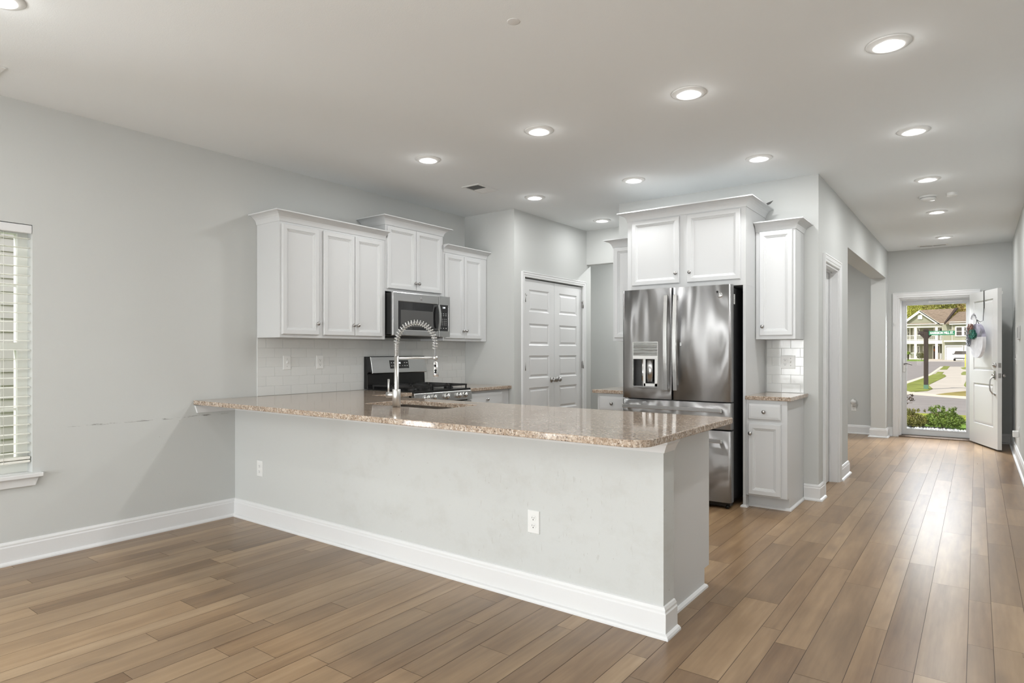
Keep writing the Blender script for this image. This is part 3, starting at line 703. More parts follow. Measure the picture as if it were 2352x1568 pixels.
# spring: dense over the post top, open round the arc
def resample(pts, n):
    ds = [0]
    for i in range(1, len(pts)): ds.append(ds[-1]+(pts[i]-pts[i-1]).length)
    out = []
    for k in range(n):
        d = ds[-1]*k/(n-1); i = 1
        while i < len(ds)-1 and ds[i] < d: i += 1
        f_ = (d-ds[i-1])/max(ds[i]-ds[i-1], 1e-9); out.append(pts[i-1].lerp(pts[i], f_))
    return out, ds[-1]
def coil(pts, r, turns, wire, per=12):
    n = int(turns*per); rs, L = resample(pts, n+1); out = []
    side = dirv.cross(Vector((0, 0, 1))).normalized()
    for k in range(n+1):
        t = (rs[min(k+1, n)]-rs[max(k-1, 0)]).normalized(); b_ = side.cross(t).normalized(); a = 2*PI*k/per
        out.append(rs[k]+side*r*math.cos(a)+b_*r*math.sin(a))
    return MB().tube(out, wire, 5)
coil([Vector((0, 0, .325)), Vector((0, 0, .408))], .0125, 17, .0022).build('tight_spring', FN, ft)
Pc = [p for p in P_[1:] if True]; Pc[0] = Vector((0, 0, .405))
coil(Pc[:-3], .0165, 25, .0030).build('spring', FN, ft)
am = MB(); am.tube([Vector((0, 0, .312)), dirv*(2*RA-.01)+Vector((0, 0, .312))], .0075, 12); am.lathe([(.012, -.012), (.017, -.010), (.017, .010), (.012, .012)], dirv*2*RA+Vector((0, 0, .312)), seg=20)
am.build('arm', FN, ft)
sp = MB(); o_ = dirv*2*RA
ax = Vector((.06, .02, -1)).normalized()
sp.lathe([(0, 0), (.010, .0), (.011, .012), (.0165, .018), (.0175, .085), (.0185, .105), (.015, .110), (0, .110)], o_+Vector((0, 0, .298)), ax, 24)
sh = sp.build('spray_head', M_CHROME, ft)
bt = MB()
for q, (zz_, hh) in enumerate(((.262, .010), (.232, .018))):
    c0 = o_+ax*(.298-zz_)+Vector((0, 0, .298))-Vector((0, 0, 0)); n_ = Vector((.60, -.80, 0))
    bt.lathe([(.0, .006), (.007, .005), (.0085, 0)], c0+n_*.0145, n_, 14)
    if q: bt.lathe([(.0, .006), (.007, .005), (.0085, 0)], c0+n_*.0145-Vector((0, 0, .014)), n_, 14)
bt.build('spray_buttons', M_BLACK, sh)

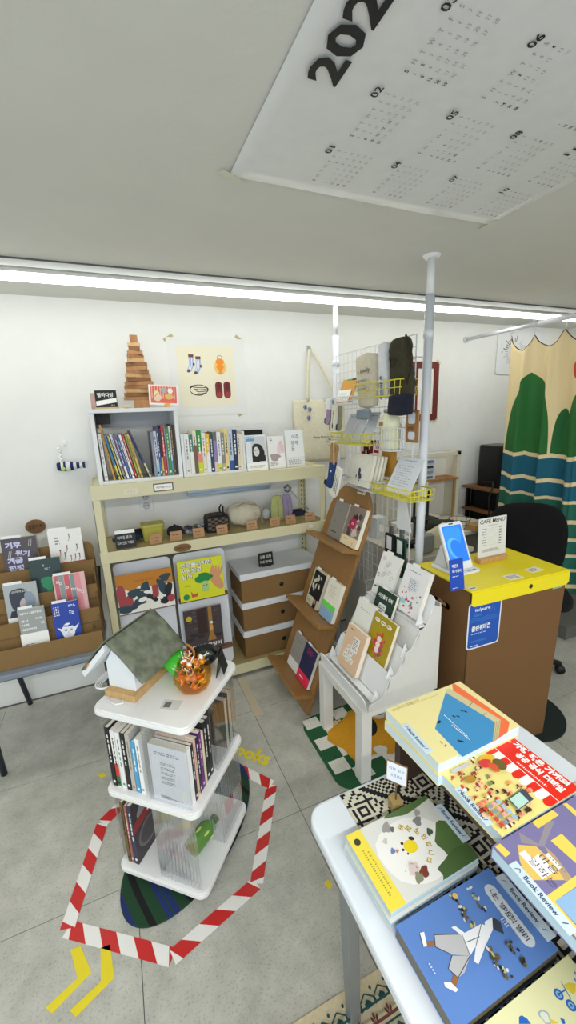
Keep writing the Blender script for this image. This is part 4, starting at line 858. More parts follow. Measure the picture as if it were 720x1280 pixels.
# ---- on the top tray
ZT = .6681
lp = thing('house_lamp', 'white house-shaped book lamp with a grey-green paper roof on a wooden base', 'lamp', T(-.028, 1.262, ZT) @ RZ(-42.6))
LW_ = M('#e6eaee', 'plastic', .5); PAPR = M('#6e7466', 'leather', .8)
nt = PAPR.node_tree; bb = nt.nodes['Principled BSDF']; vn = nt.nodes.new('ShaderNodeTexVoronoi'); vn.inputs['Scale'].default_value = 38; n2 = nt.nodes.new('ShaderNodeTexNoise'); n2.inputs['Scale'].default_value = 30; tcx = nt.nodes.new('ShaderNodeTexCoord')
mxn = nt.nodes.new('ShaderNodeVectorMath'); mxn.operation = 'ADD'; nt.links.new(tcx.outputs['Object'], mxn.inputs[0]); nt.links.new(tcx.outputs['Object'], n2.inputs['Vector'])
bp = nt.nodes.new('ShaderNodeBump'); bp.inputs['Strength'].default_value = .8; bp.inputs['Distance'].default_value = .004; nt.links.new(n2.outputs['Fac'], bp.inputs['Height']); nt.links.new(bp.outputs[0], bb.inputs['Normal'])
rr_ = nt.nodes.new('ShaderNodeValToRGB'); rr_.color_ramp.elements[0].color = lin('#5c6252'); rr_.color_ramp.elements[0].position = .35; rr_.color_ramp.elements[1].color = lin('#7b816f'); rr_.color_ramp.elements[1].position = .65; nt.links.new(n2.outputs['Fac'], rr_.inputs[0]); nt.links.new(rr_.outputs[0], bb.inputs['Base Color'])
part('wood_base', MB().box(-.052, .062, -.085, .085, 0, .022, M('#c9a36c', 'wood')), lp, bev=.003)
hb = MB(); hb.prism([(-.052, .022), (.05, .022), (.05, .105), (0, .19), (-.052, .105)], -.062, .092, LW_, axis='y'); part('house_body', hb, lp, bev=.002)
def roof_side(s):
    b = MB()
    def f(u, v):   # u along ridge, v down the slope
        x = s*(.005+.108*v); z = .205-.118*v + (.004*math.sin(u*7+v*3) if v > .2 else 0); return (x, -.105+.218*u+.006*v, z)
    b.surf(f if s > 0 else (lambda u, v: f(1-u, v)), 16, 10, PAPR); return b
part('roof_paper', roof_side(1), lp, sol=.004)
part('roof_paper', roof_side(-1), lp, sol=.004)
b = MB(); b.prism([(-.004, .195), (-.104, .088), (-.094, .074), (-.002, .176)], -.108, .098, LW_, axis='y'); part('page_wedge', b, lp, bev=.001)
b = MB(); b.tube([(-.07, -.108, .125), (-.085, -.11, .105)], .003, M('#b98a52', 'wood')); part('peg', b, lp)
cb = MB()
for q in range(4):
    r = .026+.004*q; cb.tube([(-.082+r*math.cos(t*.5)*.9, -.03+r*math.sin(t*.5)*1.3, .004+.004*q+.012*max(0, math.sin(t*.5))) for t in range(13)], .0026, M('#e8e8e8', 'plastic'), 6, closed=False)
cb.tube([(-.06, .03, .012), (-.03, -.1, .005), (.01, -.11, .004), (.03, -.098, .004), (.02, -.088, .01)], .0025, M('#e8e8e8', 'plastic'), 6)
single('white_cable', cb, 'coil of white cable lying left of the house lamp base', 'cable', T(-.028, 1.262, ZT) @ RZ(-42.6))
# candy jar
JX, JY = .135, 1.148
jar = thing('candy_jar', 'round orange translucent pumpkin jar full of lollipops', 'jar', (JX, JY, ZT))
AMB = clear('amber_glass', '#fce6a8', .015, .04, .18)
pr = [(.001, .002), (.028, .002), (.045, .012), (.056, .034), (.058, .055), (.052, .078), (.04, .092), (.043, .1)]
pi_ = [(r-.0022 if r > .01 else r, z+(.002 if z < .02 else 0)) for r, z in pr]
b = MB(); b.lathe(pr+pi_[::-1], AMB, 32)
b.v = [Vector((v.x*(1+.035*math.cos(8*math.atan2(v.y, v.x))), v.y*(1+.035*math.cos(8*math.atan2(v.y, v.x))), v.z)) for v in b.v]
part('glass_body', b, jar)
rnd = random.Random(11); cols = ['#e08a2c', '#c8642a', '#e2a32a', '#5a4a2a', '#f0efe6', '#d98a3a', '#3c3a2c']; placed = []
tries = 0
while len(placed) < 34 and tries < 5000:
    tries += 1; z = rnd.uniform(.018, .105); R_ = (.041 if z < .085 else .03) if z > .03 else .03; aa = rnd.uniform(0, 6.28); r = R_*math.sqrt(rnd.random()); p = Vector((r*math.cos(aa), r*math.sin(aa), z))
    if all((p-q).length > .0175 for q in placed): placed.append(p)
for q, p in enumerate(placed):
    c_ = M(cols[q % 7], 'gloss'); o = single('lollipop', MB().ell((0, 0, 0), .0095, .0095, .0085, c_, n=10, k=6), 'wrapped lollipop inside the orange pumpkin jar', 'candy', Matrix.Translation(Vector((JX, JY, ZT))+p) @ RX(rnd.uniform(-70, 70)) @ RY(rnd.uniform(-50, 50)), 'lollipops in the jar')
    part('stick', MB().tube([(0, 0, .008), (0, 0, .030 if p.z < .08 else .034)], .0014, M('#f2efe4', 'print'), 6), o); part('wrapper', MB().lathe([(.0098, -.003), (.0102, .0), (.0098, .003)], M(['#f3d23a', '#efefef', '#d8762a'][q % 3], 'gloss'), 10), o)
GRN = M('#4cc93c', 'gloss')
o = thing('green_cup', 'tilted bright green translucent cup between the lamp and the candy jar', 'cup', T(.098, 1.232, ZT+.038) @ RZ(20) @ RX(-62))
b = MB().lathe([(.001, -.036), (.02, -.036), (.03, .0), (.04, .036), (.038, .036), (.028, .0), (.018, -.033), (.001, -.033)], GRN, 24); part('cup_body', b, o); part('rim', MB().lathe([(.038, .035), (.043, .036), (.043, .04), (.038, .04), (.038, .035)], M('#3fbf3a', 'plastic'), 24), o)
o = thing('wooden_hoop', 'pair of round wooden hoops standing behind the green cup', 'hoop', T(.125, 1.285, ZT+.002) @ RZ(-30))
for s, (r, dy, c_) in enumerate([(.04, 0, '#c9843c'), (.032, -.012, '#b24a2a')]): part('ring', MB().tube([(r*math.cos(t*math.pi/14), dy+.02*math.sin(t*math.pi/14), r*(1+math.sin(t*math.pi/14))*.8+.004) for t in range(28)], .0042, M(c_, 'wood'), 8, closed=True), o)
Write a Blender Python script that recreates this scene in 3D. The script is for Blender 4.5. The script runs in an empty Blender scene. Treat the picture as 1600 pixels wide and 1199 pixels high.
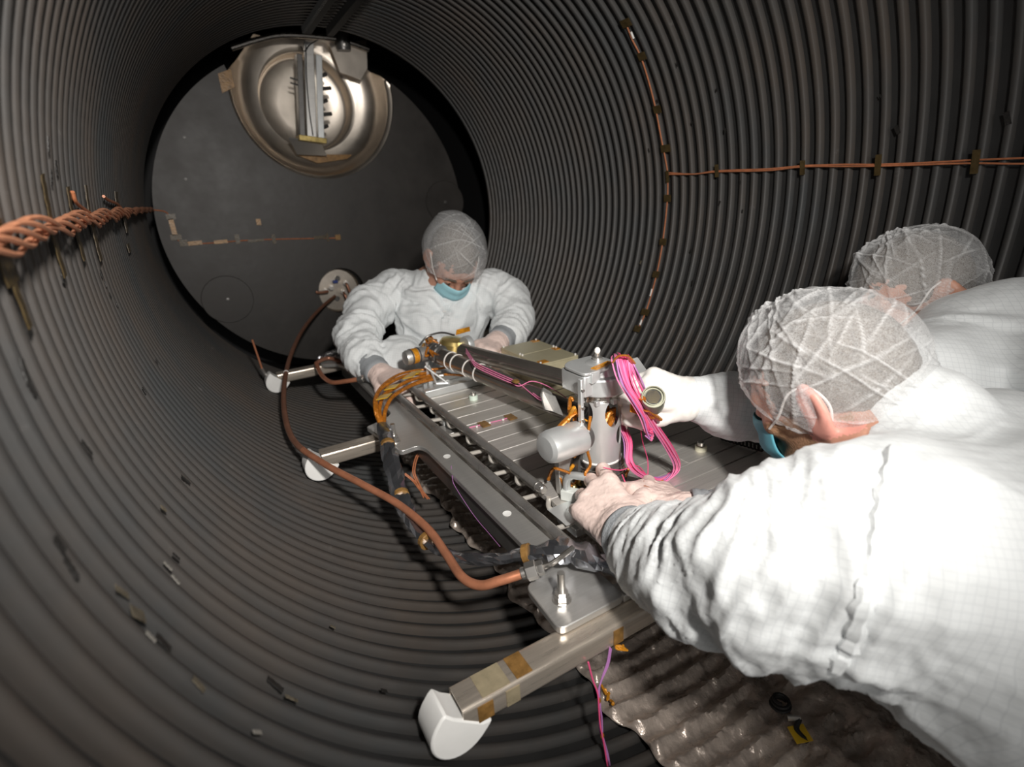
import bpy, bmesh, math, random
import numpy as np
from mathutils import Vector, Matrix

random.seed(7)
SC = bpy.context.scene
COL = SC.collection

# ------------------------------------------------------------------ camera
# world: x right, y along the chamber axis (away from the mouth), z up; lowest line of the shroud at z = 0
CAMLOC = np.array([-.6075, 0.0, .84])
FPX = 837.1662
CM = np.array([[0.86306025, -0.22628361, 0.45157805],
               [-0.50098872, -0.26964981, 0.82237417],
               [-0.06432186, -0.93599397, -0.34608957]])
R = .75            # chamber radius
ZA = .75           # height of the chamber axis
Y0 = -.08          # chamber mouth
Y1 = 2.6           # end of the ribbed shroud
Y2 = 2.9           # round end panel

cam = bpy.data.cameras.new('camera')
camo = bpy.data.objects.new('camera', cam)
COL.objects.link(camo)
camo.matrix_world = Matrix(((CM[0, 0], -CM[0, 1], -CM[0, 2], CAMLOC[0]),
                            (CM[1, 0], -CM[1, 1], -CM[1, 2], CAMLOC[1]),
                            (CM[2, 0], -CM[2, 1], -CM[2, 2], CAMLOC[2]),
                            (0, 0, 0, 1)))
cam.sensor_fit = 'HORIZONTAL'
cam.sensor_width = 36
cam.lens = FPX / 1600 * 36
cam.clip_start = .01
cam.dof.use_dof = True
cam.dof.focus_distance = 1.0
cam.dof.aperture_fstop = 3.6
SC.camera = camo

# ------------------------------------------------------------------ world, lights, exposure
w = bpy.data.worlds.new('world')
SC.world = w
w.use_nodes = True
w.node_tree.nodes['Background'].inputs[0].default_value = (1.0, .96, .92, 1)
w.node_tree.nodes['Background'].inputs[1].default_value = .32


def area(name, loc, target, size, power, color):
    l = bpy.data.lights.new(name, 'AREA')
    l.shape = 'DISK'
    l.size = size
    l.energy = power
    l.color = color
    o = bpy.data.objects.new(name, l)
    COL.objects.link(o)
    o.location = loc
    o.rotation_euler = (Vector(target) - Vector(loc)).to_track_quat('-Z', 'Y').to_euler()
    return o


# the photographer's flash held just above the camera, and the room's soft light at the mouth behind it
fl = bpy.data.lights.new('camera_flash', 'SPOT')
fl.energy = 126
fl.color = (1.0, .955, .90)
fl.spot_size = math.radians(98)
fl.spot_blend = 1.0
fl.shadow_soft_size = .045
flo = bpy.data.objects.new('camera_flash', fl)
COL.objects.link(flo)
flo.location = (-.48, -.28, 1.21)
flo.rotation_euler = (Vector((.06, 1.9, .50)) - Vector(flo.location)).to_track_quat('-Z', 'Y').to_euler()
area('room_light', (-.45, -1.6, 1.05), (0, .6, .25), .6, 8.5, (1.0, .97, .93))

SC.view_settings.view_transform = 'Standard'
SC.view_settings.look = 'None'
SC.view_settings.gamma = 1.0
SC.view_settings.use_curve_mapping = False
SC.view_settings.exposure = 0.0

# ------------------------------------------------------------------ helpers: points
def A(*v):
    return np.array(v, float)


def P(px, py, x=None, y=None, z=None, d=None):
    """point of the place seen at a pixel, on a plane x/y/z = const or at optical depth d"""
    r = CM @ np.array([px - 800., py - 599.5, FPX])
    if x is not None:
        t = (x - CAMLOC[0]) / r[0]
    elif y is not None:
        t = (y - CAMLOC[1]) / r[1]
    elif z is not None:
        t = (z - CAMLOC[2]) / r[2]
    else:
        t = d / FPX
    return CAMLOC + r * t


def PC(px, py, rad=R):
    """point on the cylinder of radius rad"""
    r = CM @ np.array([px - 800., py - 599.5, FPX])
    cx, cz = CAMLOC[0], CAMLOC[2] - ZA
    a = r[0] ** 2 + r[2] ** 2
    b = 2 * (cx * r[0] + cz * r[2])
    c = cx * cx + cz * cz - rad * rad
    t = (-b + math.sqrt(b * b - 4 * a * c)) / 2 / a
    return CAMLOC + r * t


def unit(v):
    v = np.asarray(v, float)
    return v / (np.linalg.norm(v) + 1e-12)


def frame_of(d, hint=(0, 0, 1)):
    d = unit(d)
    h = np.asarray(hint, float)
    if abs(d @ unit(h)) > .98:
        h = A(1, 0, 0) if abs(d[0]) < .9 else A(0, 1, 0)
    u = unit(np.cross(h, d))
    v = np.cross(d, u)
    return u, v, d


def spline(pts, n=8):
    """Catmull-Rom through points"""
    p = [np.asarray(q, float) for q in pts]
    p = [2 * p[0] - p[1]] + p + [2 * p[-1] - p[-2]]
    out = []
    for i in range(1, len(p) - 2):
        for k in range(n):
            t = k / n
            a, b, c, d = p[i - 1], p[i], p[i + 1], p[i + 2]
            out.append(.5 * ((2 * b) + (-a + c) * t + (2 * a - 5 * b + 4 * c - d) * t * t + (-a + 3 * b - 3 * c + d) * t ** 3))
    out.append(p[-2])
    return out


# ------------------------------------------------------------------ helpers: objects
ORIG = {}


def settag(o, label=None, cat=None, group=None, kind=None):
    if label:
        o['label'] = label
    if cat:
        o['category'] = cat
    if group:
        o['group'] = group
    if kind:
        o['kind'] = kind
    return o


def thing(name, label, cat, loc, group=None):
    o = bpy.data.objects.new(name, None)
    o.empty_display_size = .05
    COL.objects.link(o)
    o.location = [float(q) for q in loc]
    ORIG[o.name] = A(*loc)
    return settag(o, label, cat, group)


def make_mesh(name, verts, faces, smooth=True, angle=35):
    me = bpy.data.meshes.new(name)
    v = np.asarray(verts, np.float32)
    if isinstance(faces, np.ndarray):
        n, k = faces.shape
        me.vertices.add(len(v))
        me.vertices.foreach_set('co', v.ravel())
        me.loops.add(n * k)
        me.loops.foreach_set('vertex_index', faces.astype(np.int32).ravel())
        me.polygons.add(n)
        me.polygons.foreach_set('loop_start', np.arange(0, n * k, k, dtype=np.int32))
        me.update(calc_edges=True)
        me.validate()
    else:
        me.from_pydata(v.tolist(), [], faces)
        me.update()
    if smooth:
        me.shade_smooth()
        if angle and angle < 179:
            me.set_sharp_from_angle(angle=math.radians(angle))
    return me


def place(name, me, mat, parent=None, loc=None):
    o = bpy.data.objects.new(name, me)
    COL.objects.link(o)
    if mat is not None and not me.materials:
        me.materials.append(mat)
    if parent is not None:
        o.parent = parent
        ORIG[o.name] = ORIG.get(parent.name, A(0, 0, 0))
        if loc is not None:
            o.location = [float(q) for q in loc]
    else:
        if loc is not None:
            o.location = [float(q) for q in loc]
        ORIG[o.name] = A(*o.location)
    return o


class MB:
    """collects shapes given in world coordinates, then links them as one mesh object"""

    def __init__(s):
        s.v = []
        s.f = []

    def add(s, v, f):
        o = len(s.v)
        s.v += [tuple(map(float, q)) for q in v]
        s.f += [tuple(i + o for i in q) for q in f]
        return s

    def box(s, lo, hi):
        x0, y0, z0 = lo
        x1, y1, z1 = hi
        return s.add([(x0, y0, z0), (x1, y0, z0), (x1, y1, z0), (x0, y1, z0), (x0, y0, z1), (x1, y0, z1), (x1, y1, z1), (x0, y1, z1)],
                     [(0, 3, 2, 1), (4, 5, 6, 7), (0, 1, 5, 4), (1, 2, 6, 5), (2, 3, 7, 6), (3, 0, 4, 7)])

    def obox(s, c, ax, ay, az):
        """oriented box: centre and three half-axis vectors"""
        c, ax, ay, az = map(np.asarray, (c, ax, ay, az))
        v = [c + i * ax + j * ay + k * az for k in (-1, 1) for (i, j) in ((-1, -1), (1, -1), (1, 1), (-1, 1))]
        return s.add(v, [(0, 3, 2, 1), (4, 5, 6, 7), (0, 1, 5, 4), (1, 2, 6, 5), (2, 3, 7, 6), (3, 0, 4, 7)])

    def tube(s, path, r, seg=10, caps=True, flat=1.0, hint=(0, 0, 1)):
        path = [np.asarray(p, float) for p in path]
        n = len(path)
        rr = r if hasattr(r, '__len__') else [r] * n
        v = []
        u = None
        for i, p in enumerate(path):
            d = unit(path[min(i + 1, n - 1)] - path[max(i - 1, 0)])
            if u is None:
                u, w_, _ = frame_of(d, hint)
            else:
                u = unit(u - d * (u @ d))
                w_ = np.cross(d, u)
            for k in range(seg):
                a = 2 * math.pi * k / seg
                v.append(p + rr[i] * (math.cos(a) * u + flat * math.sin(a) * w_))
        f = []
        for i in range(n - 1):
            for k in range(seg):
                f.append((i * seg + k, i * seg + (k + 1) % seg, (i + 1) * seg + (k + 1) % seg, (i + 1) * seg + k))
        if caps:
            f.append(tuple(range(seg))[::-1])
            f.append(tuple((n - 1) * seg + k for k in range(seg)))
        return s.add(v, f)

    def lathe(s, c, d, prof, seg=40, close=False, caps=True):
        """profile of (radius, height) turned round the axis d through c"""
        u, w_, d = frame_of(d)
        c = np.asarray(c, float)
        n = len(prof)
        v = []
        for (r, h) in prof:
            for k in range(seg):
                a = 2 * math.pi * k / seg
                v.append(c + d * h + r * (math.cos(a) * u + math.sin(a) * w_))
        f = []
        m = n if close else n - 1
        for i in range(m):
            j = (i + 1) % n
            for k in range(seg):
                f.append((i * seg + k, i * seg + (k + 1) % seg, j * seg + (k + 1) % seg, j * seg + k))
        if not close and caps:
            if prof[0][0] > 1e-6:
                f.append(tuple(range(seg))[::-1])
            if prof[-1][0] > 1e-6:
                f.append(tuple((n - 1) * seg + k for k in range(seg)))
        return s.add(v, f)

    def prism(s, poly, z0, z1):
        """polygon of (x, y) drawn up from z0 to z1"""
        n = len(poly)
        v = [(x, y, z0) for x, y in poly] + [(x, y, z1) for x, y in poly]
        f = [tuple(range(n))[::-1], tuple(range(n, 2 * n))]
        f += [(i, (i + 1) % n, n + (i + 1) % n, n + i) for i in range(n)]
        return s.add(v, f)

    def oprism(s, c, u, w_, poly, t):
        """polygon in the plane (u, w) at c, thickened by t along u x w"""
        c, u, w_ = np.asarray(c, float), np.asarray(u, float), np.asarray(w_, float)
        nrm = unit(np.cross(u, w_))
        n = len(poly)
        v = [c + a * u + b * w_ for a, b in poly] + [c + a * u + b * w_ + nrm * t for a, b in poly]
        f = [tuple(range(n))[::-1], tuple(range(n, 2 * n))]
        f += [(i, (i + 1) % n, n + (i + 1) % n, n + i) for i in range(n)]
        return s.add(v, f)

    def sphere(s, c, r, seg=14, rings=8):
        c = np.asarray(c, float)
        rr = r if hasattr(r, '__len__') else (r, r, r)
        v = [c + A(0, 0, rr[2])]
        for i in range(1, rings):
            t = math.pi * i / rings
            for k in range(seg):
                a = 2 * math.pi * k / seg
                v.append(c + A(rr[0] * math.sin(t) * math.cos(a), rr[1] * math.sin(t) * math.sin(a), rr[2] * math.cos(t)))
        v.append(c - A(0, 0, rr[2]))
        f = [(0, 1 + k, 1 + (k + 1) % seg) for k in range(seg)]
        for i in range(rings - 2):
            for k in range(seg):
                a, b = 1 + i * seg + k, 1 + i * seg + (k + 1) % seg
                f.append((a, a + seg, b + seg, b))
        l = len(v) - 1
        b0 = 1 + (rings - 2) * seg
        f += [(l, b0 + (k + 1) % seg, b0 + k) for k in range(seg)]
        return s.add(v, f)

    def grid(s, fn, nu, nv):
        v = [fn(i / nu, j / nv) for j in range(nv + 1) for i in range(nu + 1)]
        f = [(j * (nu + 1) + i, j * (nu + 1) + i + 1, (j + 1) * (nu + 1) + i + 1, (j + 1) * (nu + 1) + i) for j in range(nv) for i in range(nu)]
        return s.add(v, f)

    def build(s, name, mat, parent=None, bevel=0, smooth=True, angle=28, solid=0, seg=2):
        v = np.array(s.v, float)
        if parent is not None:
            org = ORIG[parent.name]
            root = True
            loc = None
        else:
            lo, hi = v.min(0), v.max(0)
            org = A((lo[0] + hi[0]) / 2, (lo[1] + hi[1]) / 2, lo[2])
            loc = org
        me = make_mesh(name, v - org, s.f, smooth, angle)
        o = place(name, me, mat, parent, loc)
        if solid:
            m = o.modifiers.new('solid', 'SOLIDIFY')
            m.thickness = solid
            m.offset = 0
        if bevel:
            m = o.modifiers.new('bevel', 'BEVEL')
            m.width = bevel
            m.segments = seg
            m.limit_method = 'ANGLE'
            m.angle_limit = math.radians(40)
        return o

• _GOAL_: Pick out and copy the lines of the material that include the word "Measure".

• _RESPONSE BELOW_:
Keep writing the Blender script for this image. This is part 3, starting at line 703. More parts follow. Measure the picture as if it were 2352x1568 pixels.
Keep writing the Blender script for this image. This is part 4, starting at line 858. More parts follow. Measure the picture as if it were 720x1280 pixels.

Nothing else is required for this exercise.